• **Exercise prompt**: Restate word for word the lines beginning at the one that contains "em = sst(-.6, .4, sd)" and ending at the one that contains "put((.026, .025, .016), em"; include both and nothing else.

• **Records for the task**:
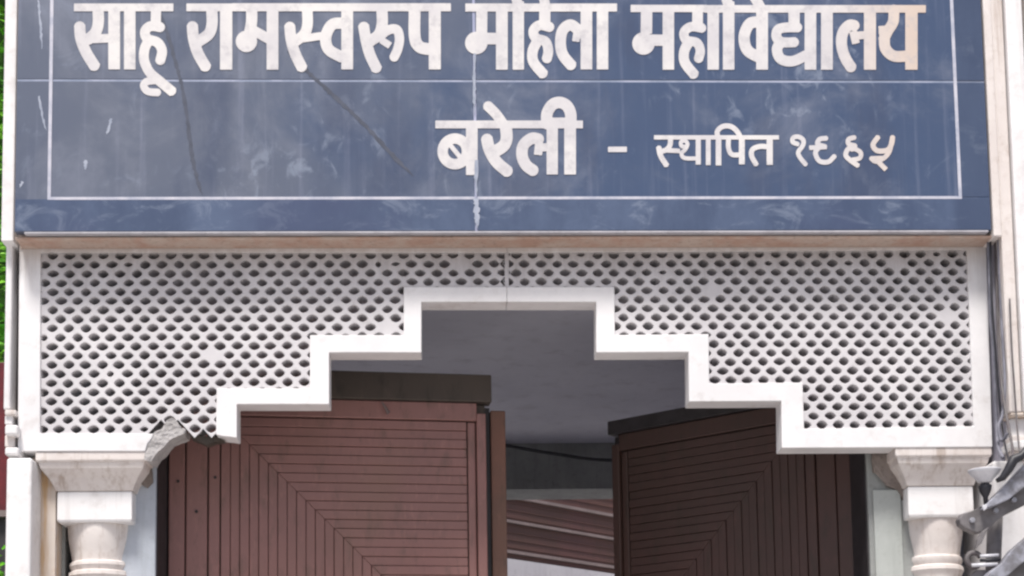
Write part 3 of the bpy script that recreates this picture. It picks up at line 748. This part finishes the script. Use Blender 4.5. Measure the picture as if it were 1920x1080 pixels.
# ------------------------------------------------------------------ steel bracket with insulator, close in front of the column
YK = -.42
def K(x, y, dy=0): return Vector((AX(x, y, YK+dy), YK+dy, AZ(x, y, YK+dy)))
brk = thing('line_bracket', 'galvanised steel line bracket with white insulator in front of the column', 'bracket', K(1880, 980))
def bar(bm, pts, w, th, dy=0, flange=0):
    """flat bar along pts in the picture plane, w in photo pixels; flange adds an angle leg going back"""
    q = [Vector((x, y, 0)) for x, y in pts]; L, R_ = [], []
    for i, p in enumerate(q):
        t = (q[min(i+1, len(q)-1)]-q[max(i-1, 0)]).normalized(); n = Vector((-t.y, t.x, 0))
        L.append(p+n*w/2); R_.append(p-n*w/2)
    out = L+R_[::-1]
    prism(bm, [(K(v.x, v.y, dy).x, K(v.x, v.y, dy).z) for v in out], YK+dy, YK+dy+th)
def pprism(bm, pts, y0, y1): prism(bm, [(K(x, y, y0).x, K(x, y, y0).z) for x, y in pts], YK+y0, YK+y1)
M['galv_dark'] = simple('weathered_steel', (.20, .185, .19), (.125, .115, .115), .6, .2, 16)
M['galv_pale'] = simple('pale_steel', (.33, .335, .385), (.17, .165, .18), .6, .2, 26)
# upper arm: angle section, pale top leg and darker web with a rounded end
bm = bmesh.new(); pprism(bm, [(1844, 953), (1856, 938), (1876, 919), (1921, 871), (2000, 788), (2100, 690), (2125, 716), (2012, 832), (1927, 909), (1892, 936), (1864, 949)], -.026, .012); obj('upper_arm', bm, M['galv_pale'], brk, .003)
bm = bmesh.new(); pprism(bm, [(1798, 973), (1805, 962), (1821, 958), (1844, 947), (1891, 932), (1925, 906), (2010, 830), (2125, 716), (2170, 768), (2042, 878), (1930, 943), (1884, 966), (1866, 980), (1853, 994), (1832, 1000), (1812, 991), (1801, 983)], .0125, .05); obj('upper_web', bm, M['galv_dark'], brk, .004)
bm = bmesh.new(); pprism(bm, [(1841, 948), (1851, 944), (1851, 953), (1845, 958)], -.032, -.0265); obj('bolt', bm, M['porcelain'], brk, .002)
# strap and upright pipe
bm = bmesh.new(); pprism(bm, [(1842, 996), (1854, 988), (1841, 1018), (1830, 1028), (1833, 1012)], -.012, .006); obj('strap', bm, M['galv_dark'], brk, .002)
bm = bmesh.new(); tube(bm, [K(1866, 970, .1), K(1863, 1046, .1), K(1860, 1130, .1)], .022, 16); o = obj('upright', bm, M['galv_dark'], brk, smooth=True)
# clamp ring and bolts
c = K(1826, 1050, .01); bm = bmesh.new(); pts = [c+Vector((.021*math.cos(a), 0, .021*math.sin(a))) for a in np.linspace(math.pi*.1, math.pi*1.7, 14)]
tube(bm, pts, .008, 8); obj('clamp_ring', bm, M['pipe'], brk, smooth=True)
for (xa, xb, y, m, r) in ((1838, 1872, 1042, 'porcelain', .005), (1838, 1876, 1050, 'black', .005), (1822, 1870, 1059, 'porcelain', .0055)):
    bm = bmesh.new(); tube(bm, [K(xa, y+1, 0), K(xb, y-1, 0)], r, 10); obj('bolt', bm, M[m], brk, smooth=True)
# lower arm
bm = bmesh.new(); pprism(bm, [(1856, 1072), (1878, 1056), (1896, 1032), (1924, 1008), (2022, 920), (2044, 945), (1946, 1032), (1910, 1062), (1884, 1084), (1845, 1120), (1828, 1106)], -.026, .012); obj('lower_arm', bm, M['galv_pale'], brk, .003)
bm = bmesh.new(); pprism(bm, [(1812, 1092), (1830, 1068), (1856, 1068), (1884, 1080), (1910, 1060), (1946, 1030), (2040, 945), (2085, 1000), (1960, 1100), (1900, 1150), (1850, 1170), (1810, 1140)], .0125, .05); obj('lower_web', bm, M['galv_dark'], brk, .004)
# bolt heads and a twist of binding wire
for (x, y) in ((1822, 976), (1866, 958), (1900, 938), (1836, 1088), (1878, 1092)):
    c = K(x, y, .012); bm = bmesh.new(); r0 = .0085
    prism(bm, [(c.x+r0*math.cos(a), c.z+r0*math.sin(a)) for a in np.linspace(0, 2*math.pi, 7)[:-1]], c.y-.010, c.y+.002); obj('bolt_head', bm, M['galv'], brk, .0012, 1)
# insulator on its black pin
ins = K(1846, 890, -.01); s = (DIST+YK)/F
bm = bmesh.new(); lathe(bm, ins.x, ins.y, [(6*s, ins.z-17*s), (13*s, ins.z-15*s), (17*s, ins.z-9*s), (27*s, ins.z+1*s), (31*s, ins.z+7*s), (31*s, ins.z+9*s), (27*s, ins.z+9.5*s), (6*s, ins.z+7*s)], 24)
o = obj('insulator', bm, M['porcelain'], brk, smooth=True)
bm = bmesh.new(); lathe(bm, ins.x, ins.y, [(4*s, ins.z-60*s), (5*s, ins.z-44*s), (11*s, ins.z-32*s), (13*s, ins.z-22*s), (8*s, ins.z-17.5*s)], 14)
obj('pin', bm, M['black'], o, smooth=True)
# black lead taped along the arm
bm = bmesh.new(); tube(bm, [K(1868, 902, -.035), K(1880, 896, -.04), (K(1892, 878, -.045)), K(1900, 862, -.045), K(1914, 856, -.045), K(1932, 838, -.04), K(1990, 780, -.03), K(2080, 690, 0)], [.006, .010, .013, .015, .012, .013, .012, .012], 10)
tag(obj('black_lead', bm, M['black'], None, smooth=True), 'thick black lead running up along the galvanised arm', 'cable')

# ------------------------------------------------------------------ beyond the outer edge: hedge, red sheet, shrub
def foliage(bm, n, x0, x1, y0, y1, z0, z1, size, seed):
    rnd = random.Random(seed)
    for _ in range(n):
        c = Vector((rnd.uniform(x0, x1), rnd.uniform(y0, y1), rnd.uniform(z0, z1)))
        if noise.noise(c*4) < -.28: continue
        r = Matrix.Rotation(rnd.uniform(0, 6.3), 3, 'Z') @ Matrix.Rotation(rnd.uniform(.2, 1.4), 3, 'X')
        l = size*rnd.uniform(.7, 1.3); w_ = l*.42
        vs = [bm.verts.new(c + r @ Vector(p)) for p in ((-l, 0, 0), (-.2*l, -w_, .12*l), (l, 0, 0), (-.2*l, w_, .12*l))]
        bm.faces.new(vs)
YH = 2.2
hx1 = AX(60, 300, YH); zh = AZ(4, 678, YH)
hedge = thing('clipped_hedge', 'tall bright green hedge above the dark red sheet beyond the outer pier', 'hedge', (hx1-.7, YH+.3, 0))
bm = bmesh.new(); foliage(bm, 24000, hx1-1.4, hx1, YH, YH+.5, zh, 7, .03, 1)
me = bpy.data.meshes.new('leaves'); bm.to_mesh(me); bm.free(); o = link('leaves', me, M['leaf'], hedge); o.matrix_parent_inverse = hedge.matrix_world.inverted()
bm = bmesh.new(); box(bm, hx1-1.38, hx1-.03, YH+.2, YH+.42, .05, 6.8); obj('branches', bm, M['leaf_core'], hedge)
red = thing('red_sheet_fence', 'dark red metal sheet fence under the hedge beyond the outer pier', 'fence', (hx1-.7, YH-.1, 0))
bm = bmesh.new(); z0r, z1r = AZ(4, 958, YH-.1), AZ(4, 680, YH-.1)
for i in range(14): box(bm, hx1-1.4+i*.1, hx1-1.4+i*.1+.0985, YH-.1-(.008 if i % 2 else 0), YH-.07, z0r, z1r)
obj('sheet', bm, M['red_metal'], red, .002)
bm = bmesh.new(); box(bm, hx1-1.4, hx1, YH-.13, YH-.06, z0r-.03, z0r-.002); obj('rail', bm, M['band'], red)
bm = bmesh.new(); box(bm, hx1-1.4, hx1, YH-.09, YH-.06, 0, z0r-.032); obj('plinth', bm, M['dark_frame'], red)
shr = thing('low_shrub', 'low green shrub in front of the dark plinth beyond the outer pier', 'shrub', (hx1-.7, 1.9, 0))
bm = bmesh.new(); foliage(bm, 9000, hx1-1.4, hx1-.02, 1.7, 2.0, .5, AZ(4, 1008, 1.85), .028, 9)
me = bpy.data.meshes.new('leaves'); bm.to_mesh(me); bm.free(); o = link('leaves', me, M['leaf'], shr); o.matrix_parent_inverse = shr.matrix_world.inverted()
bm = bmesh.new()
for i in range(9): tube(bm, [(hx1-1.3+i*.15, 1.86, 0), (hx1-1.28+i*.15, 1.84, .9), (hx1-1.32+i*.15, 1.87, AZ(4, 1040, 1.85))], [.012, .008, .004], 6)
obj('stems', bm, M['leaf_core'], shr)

--

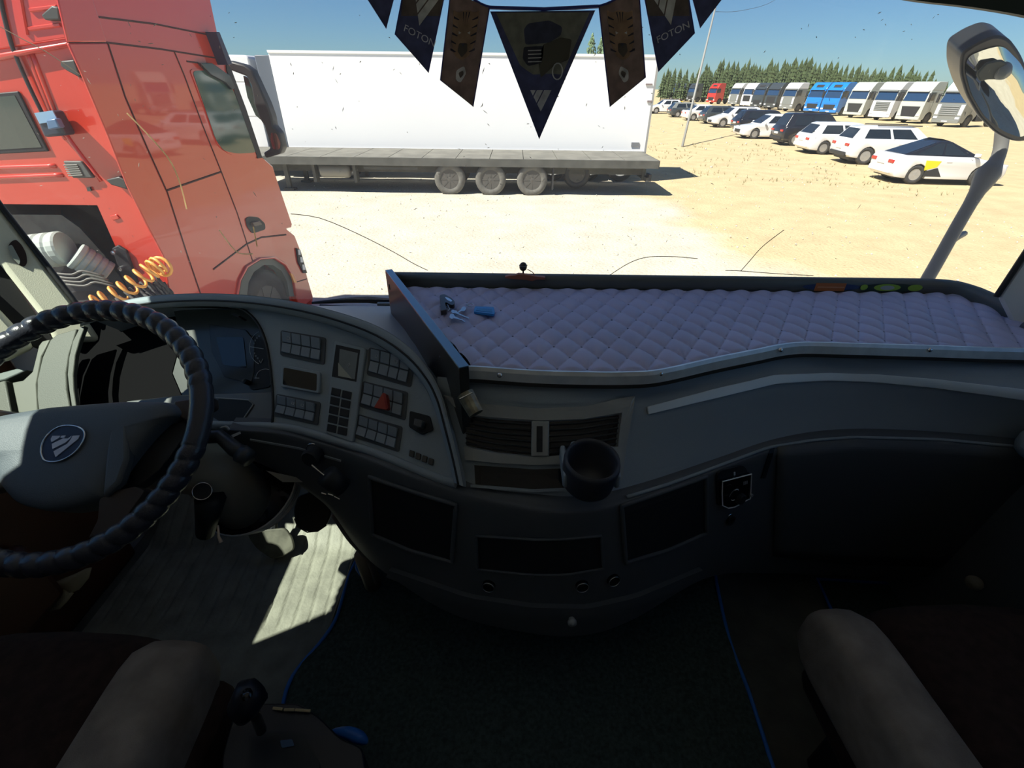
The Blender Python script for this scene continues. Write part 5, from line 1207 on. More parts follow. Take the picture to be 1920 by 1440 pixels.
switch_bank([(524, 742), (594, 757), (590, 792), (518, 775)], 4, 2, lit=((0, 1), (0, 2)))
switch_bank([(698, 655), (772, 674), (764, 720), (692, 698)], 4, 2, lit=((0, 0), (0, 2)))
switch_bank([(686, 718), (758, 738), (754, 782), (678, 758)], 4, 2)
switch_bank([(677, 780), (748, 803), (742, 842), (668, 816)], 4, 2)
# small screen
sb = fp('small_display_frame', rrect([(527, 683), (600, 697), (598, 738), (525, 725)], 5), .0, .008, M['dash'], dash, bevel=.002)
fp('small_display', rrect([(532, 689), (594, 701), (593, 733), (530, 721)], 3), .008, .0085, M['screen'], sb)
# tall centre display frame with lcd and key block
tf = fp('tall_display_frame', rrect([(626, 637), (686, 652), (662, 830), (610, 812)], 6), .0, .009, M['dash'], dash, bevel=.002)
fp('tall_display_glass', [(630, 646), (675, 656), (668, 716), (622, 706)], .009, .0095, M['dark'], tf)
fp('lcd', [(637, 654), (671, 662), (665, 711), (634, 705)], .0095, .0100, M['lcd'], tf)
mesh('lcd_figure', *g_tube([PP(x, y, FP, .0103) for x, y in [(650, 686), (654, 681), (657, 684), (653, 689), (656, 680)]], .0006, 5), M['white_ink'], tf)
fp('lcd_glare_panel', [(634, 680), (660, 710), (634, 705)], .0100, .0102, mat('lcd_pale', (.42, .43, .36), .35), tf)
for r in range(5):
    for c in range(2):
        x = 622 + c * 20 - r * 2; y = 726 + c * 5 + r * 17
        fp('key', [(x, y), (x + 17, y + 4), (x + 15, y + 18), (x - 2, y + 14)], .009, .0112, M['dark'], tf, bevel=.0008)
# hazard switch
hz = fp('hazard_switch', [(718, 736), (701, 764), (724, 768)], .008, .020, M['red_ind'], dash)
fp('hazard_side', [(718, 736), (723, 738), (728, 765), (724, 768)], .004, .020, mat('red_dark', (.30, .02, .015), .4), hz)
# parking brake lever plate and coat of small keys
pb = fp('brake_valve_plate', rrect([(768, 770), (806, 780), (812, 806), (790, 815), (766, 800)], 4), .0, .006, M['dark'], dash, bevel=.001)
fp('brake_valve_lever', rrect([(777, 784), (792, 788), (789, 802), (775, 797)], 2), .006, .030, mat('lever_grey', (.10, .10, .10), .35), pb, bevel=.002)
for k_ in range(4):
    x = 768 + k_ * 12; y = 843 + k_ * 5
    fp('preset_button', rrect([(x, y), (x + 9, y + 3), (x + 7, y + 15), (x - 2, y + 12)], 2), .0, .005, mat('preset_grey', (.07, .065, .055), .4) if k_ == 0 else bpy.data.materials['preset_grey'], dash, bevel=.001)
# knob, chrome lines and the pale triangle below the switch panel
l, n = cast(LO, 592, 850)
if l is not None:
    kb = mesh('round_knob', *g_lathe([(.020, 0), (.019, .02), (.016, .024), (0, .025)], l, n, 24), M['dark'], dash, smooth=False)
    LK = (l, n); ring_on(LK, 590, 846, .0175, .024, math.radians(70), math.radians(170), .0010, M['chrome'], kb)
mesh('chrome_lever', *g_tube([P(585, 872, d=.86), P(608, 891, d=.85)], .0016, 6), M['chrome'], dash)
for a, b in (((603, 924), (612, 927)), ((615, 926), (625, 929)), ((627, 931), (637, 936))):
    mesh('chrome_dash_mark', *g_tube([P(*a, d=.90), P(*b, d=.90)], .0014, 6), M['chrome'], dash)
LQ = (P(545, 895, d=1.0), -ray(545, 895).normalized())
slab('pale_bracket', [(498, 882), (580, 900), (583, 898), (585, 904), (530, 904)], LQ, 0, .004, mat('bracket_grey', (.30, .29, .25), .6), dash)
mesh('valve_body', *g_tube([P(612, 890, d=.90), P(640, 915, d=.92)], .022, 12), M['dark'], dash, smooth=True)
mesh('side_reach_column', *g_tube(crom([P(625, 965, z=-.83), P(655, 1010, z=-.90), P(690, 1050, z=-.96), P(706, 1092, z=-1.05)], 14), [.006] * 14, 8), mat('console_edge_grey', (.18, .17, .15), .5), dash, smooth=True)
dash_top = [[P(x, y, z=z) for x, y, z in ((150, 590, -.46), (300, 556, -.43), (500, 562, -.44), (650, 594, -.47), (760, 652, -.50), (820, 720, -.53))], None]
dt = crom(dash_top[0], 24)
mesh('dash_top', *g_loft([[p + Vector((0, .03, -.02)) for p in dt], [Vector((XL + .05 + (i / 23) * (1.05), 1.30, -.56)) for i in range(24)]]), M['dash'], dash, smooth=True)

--

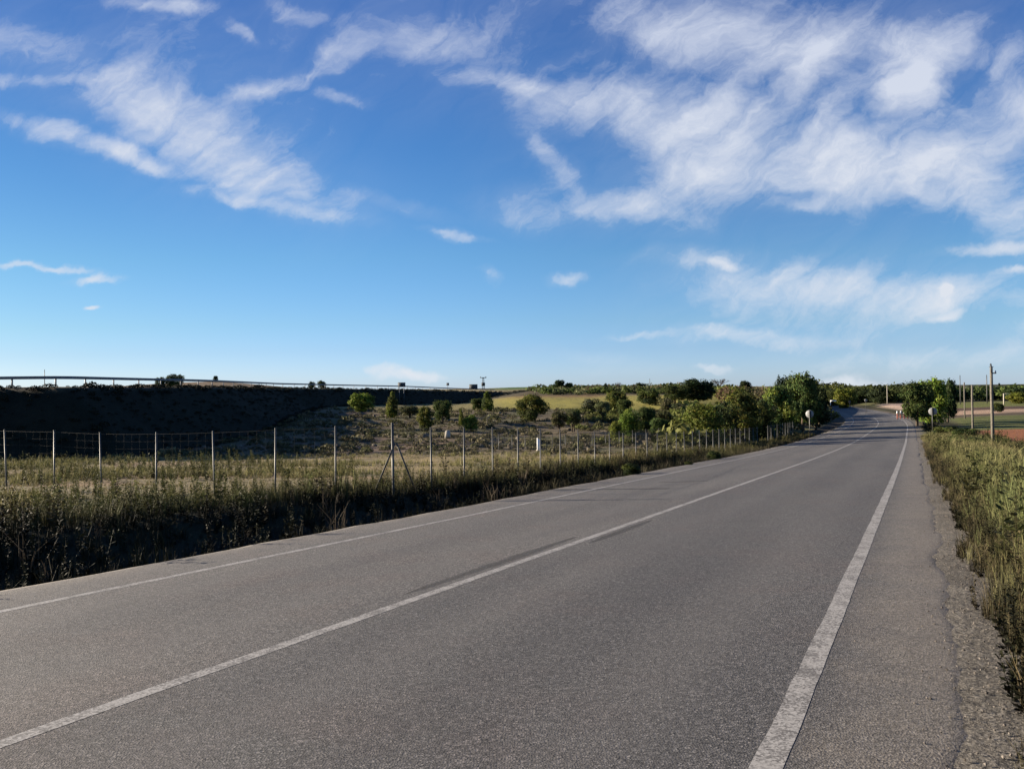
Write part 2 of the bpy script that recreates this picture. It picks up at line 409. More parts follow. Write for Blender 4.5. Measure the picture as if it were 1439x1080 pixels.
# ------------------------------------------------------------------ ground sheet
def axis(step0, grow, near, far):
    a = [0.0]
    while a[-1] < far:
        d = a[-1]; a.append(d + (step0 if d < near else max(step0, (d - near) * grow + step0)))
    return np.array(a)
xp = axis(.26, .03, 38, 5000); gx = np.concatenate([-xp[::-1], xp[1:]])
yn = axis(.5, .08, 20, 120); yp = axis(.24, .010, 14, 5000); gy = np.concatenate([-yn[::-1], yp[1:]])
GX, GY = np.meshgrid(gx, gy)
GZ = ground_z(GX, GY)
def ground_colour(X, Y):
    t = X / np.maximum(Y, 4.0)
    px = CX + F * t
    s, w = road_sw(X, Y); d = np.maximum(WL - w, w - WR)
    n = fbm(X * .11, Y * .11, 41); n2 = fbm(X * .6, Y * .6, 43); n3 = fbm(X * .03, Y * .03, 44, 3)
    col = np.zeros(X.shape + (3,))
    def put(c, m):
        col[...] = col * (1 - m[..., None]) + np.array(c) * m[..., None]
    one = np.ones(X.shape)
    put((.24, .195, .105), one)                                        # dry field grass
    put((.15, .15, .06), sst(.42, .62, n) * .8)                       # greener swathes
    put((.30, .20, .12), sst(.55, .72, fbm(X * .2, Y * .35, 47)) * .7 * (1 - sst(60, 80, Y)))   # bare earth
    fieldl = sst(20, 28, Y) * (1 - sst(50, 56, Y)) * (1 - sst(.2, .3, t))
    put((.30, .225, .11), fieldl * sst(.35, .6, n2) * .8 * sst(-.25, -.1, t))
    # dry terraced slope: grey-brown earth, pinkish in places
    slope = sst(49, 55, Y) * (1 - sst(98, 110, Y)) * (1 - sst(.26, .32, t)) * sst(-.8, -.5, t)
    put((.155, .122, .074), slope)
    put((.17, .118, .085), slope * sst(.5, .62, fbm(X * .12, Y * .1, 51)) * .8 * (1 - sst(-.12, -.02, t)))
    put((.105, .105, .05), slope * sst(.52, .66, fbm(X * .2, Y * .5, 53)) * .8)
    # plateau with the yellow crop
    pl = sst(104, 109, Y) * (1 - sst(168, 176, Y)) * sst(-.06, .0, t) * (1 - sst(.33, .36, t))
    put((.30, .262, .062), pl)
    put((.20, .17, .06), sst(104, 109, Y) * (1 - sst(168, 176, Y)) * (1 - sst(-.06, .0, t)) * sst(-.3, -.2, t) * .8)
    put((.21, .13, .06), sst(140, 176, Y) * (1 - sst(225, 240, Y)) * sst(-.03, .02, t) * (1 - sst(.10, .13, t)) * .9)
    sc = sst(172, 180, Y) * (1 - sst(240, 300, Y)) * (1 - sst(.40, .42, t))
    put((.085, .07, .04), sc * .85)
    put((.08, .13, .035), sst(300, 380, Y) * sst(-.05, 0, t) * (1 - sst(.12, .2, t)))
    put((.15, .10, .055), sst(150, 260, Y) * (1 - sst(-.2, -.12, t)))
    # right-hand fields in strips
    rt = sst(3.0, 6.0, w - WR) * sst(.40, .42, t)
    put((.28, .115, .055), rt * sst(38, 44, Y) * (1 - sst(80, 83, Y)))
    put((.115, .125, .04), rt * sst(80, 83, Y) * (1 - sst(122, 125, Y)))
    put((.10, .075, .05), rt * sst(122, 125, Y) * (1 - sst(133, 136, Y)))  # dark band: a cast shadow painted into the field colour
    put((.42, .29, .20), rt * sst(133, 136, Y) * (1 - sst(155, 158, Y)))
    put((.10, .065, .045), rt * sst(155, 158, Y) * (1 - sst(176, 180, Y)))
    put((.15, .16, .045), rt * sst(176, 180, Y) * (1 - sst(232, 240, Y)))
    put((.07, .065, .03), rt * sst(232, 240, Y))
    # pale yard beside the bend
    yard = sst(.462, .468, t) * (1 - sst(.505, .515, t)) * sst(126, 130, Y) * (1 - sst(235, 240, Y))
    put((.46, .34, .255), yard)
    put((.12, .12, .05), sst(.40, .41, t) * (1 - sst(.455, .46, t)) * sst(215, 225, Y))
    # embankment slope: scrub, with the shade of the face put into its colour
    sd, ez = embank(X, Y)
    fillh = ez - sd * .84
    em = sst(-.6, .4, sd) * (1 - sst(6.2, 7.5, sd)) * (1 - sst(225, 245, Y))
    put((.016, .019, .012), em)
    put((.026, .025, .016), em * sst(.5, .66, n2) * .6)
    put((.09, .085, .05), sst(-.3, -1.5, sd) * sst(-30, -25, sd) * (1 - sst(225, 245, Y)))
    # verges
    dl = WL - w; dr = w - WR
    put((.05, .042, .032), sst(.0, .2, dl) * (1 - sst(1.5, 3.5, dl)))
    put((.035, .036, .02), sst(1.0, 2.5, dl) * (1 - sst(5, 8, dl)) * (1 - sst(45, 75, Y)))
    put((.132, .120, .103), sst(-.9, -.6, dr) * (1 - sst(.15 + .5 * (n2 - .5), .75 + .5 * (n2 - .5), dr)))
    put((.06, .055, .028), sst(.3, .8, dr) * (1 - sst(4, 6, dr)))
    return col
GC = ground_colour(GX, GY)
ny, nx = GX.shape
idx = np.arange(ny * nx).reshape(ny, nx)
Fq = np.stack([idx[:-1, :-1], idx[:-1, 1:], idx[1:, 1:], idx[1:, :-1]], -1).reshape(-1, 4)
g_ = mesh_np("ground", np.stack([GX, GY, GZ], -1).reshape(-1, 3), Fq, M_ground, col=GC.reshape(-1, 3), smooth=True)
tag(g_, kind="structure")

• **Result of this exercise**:
    em = sst(-.6, .4, sd) * (1 - sst(6.2, 7.5, sd)) * (1 - sst(225, 245, Y))
    put((.016, .019, .012), em)
    put((.026, .025, .016), em * sst(.5, .66, n2) * .6)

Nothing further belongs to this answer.